I hate being told what to do. I have always hated being told what to do. I think I get it from my father, he also hates being told what to do, especially by my mother. I often remember him telling my mother once when I was a teenager, "stop running my train".
That makes me laugh now when I think about that, and sometimes I think that same statement when someone is telling me what to do, like I thought yesterday when I was at the gym.
The gym I attend has recently instituted this new policy requiring not only to sign in at the front desk, but also when you enter the weight machine area. Although the weight machine area is itself it's own room within the gym, it has 2 entrances. In front of one of the entrances the gym staff has instantiated this table to sign in at as you come in. The first time I saw the table I was a "good citizen" and signed in. Fine whatever.
I think the gym itself must have had an incident earlier in the week of someone getting hurt and no one being able to identify the person in the gym. So apparently the solution is this whole sign in procedure, so you know the staff can know who's in the room. After I signed in the first time I found it all alittle ridiculous, for the following reasons:
1) Almost all gyms in America have no system to identify a person once they've entered the gym. It's not like any of us who workout in a gym carry around our driver's license on us, or any type of identification for that matter. That all gets left in the car or the locker room or at home.
2) This particular gym has 2 entrances, so if you happen to sneak through the stretching room (which I'm considering) you could totally bypass the table never sign in and no one know the wiser.

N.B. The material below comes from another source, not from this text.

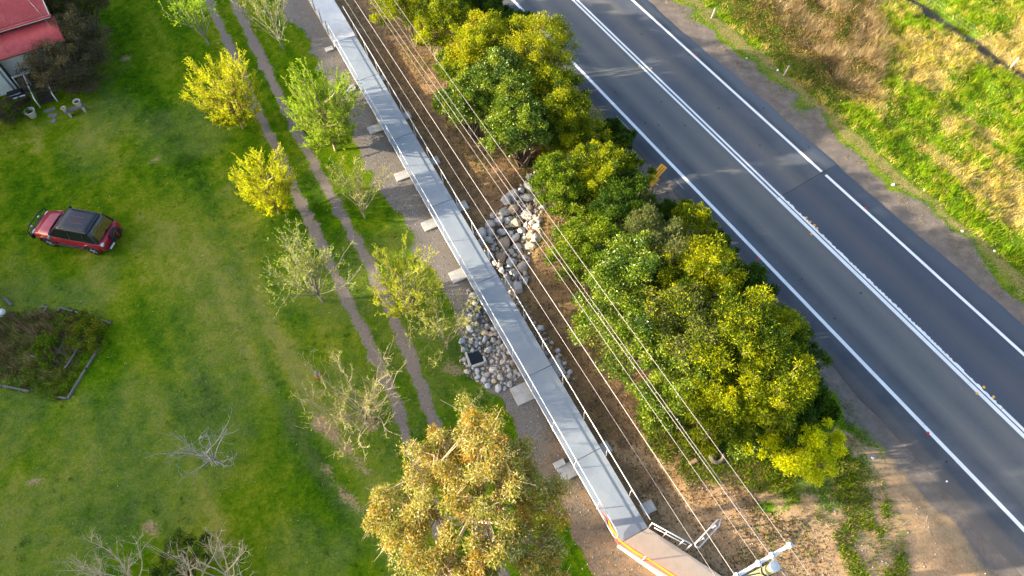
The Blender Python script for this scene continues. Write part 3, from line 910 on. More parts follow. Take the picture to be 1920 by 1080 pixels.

3) What does signing in do anyway? Let's say I'm in the gym like I was on Saturday and there are 5 other women in there (as there were) with me. If I pass out on the elliptical machine (which I was also considering), how long is it going to take to really identify me? Will it even be possible with so many people constantly in and out of the room that although sign in never sign out? You could have up to 20 to 40 names on a sign in sheet all while you're trying to figure out who I am and who's in or out of the room itself. Somewhat ridiculous don't you think?
Yes it is, this doesn't prevent, however, (the next time I walked into the weight room, and bypassed the sign in table without even a glance and walked right up on the treadmill), me getting told to do it anyway. I was just about to start the treadmill when this short pimple (yes pimple on my ass) of a man walked up to me and asked me to sign in. I lamely began to argue that I had already signed in at the front desk, but it was no use to argue with this pimple. This pimple was a RULE pimple, follow the RULES because they are THERE, and they should be FOLLOWED pimple. The pimples who like to run other people's trains! Even if it is stupid in principle as well as practice. So I was told.
Man, I hate getting told what to do...especially by pimples.